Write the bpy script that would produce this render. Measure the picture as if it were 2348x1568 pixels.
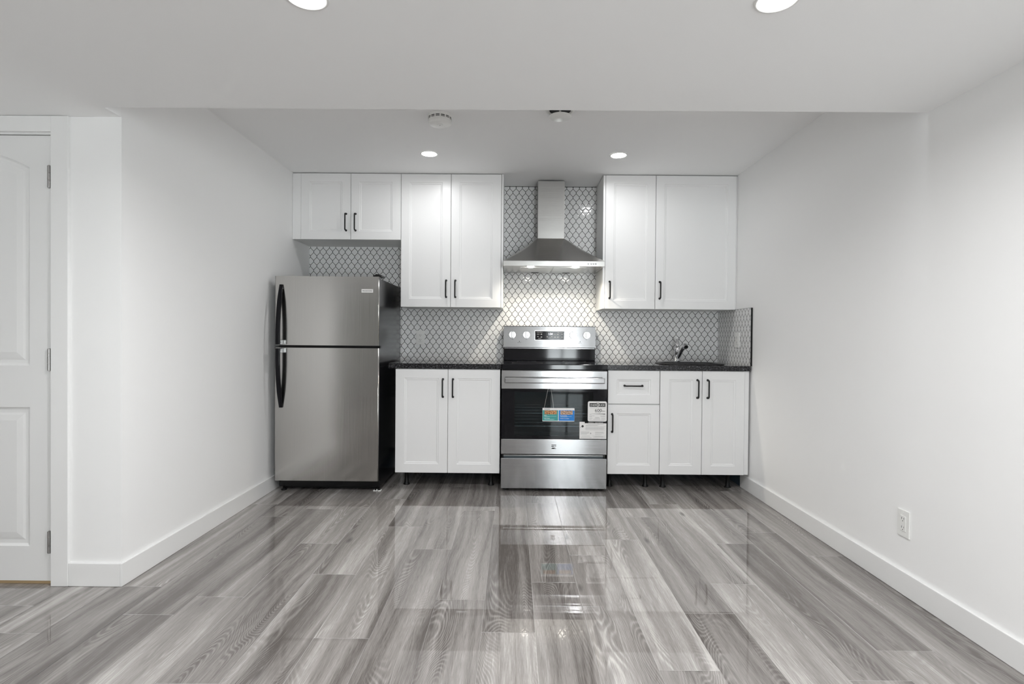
import bpy, bmesh, math, random
from mathutils import Vector, Matrix, Euler
PI = math.pi
S = bpy.context.scene
COL = S.collection
for o in list(bpy.data.objects):
    bpy.data.objects.remove(o)

# ------------------------------------------------------------------ camera
FPX, CAMH = 1226.58, 1.11257
PITCH, YAW, ROLL = -0.00979, 0.00397, -0.00819
_R = (Matrix.Rotation(YAW, 3, 'Z') @ Matrix.Rotation(PITCH, 3, 'X') @
      Matrix(((math.cos(ROLL), 0, math.sin(ROLL)), (0, 1, 0), (-math.sin(ROLL), 0, math.cos(ROLL)))))
_r, _f, _u = _R.col[0], _R.col[1], _R.col[2]
cam = bpy.data.cameras.new('camera')
cam.sensor_fit = 'HORIZONTAL'; cam.sensor_width = 36.0
cam.lens = FPX / 2348 * 36.0
cam.clip_start = 0.05; cam.clip_end = 100
cam_o = bpy.data.objects.new('camera', cam); COL.objects.link(cam_o)
cam_o.matrix_world = Matrix(((_r.x, _u.x, -_f.x, 0), (_r.y, _u.y, -_f.y, 0), (_r.z, _u.z, -_f.z, CAMH), (0, 0, 0, 1)))
S.camera = cam_o

# ------------------------------------------------------------------ look, world
S.view_settings.view_transform = 'Standard'
S.view_settings.look = 'None'
S.view_settings.gamma = 1.0
S.view_settings.exposure = 1.15
S.view_settings.use_curve_mapping = False
cy = S.cycles
cy.use_denoising = True
cy.max_bounces = 12; cy.diffuse_bounces = 8; cy.glossy_bounces = 6; cy.transparent_max_bounces = 12
cy.caustics_reflective = False; cy.caustics_refractive = False
cy.sample_clamp_indirect = 8.0
W = bpy.data.worlds.new('daylight'); S.world = W; W.use_nodes = True
_bg = W.node_tree.nodes['Background']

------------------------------

- _To be done_:
Return all of the data exactly as written, and drop the pictures.

- _Correct answer_:
Write the bpy script that would produce this render. Measure the picture as if it were 2348x1568 pixels.
import bpy, bmesh, math, random
from mathutils import Vector, Matrix, Euler
PI = math.pi
S = bpy.context.scene
COL = S.collection
for o in list(bpy.data.objects):
    bpy.data.objects.remove(o)

# ------------------------------------------------------------------ camera
FPX, CAMH = 1226.58, 1.11257
PITCH, YAW, ROLL = -0.00979, 0.00397, -0.00819
_R = (Matrix.Rotation(YAW, 3, 'Z') @ Matrix.Rotation(PITCH, 3, 'X') @
      Matrix(((math.cos(ROLL), 0, math.sin(ROLL)), (0, 1, 0), (-math.sin(ROLL), 0, math.cos(ROLL)))))
_r, _f, _u = _R.col[0], _R.col[1], _R.col[2]
cam = bpy.data.cameras.new('camera')
cam.sensor_fit = 'HORIZONTAL'; cam.sensor_width = 36.0
cam.lens = FPX / 2348 * 36.0
cam.clip_start = 0.05; cam.clip_end = 100
cam_o = bpy.data.objects.new('camera', cam); COL.objects.link(cam_o)
cam_o.matrix_world = Matrix(((_r.x, _u.x, -_f.x, 0), (_r.y, _u.y, -_f.y, 0), (_r.z, _u.z, -_f.z, CAMH), (0, 0, 0, 1)))
S.camera = cam_o

# ------------------------------------------------------------------ look, world
S.view_settings.view_transform = 'Standard'
S.view_settings.look = 'None'
S.view_settings.gamma = 1.0
S.view_settings.exposure = 1.15
S.view_settings.use_curve_mapping = False
cy = S.cycles
cy.use_denoising = True
cy.max_bounces = 12; cy.diffuse_bounces = 8; cy.glossy_bounces = 6; cy.transparent_max_bounces = 12
cy.caustics_reflective = False; cy.caustics_refractive = False
cy.sample_clamp_indirect = 8.0
W = bpy.data.worlds.new('daylight'); S.world = W; W.use_nodes = True
_bg = W.node_tree.nodes['Background']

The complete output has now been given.